((

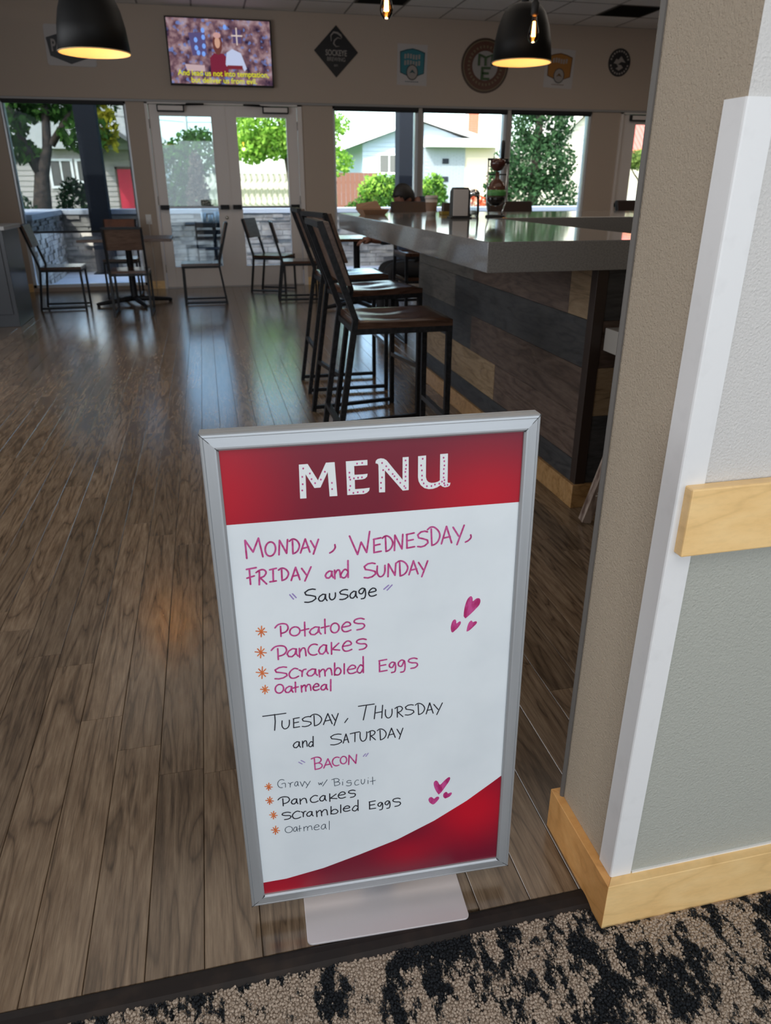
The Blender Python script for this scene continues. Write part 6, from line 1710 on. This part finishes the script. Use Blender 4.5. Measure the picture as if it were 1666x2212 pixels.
sl_ = tag(fin(b, 'patio_wall', 'stone'), 'brightly lit stone patio wall running outwards at left window', 'garden wall')
b = B(); box(b, -5.05, 12.0, 13.15, 13.55, 0.84, 0.915); fin(b, 'wall_cap', 'cap', sw_, bev=0.008)
b = B(); box(b, -2.56, -2.15, 10.9, 13.15, 0.84, 0.915); fin(b, 'wall_cap', 'cap', sl_, bev=0.008)
def ledge(parent, along, a0, a1, face, sgn, name):
    """rows of uneven ledge stones standing proud of the wall face"""
    b = B(); z = -0.02
    r_ = random.Random(a0 * 7 + 3)
    while z < 0.83:
        hh = r_.choice((0.045, 0.06, 0.085)); a = a0
        while a < a1:
            ln = r_.uniform(0.10, 0.36); p = r_.uniform(0.006, 0.05); e = min(a + ln, a1)
            if along == 'x': box(b, a + 0.003, e - 0.003, face - p if sgn < 0 else face, face if sgn < 0 else face + p, z + 0.003, min(z + hh, 0.838) - 0.003)
            else: box(b, face, face + p, a + 0.003, e - 0.003, z + 0.003, min(z + hh, 0.838) - 0.003)
            a += ln
        z += hh
    o = fin(b, name, 'stone', parent); o['kind'] = 'stuff'
ledge(sw_, 'x', -2.5, 8.0, 13.20, -1, 'ledge_stones')
ledge(sl_, 'y', 10.9, 13.2, -2.20, 1, 'ledge_stones')
def column(x, y, label):
    t = thing('steel_column', label, 'column', (x, y, -0.02))
    b = B(); box(b, -0.15, 0.15, -0.15, 0.15, 0.012, 3.5); fin(b, 'shaft', 'steel_col', t, bev=0.006)
    b = B(); box(b, -0.20, 0.20, -0.20, 0.20, 0.0, 0.012); fin(b, 'base_plate', 'steel_col', t)
column(-1.56, 12.95, 'dark steel patio column seen through the left window')
column(3.33, 12.95, 'dark steel patio column seen behind the bar, beside the pale mullion')
t = thing('patio_beam', 'dark beam carried by the patio columns', 'beam', (0, 12.95, 3.48))
b = B(); box(b, -5, 12, -0.12, 0.12, 0.0, 0.3); fin(b, 'beam_body', 'steel_col', t)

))

_Your instructions_. Transcribe the material exactly, and leave out whatever pictures it holds.

_Answer to the task_.
The Blender Python script for this scene continues. Write part 6, from line 1710 on. This part finishes the script. Use Blender 4.5. Measure the picture as if it were 1666x2212 pixels.
sl_ = tag(fin(b, 'patio_wall', 'stone'), 'brightly lit stone patio wall running outwards at left window', 'garden wall')
b = B(); box(b, -5.05, 12.0, 13.15, 13.55, 0.84, 0.915); fin(b, 'wall_cap', 'cap', sw_, bev=0.008)
b = B(); box(b, -2.56, -2.15, 10.9, 13.15, 0.84, 0.915); fin(b, 'wall_cap', 'cap', sl_, bev=0.008)
def ledge(parent, along, a0, a1, face, sgn, name):
    """rows of uneven ledge stones standing proud of the wall face"""
    b = B(); z = -0.02
    r_ = random.Random(a0 * 7 + 3)
    while z < 0.83:
        hh = r_.choice((0.045, 0.06, 0.085)); a = a0
        while a < a1:
            ln = r_.uniform(0.10, 0.36); p = r_.uniform(0.006, 0.05); e = min(a + ln, a1)
            if along == 'x': box(b, a + 0.003, e - 0.003, face - p if sgn < 0 else face, face if sgn < 0 else face + p, z + 0.003, min(z + hh, 0.838) - 0.003)
            else: box(b, face, face + p, a + 0.003, e - 0.003, z + 0.003, min(z + hh, 0.838) - 0.003)
            a += ln
        z += hh
    o = fin(b, name, 'stone', parent); o['kind'] = 'stuff'
ledge(sw_, 'x', -2.5, 8.0, 13.20, -1, 'ledge_stones')
ledge(sl_, 'y', 10.9, 13.2, -2.20, 1, 'ledge_stones')
def column(x, y, label):
    t = thing('steel_column', label, 'column', (x, y, -0.02))
    b = B(); box(b, -0.15, 0.15, -0.15, 0.15, 0.012, 3.5); fin(b, 'shaft', 'steel_col', t, bev=0.006)
    b = B(); box(b, -0.20, 0.20, -0.20, 0.20, 0.0, 0.012); fin(b, 'base_plate', 'steel_col', t)
column(-1.56, 12.95, 'dark steel patio column seen through the left window')
column(3.33, 12.95, 'dark steel patio column seen behind the bar, beside the pale mullion')
t = thing('patio_beam', 'dark beam carried by the patio columns', 'beam', (0, 12.95, 3.48))
b = B(); box(b, -5, 12, -0.12, 0.12, 0.0, 0.3); fin(b, 'beam_body', 'steel_col', t)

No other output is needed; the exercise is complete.